Но, честно признаться, к моей искренней радости подмешивались и совсем другие чувства. Ведь я прекрасно понимал, что совсем скоро наравне со «стариками» буду постоянно подвергать свою жизнь опасности, выполняя боевые задания, и, вполне вероятно, погибну во время очередного вылета. От этих мыслей замирало сердце и по спине пробегал предательский холодок. Ничего удивительного в этом нет, ведь умирать, тем более в столь молодом возрасте, не хочется никому.

И конечно, особенно угнетала вполне вероятная перспектива погибнуть, так и не успев нанести врагу достойного урона. Хоть бы один транспорт утопить, да побольше! А там… Правда, мне довольно быстро удавалось справиться с такими настроениями, мысленно говоря себе: «Чему бывать, того не миновать! И нечего об этом думать! Будь что будет!»

Начало боевого пути

На небольшой площади северо-западнее Ленинграда довольно плотно располагались семь аэродромов. В Левашово, на самом большом из них, находились самолеты дальней авиации. Его открытое всем ветрам грунтовое летное поле нетрудно было отыскать даже в самую плохую погоду, и поэтому оно частенько служило нам ориентиром. Вышел туда и с правым разворотом топаешь в Каменку. Если, привязавшись к наземным ориентирам, правильно взять курс, заблудиться довольно тяжело. Всего-навсего три километра на юго-запад, и ты дома.

На остальных пяти аэродромах (Песочное, Комендантское, немного восточнее – Гражданка, Приютино и Углово) довольно скученно располагались самолеты фронтовой авиации.
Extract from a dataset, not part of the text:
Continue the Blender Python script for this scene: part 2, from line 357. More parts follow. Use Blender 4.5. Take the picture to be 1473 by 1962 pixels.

В случае крайней необходимости можно было воспользоваться гостеприимством коллег-авиаторов, но на моей памяти такое происходило достаточно редко. Настолько близко друг от друга находились места нашего базирования, что если уж изрядно поврежденной машине оказалось под силу преодолеть более двухсот километров над Балтикой, то уж продержаться в воздухе еще совсем-совсем немного она была вполне способна.

Да и на пятачке в районе Ораниенбаума, где, прижатые противником к морю, несмотря ни на что, держались наши солдаты, сидели штурмовики «Ил-2». Кроме того, в Кронштадте, а также посреди Финского залива на островах Сескар и Лавенсаари базировались наши истребители. На их аэродромах иногда находили спасительный приют израненные в боях или преследуемые финскими и немецкими асами-охотниками торпедоносцы.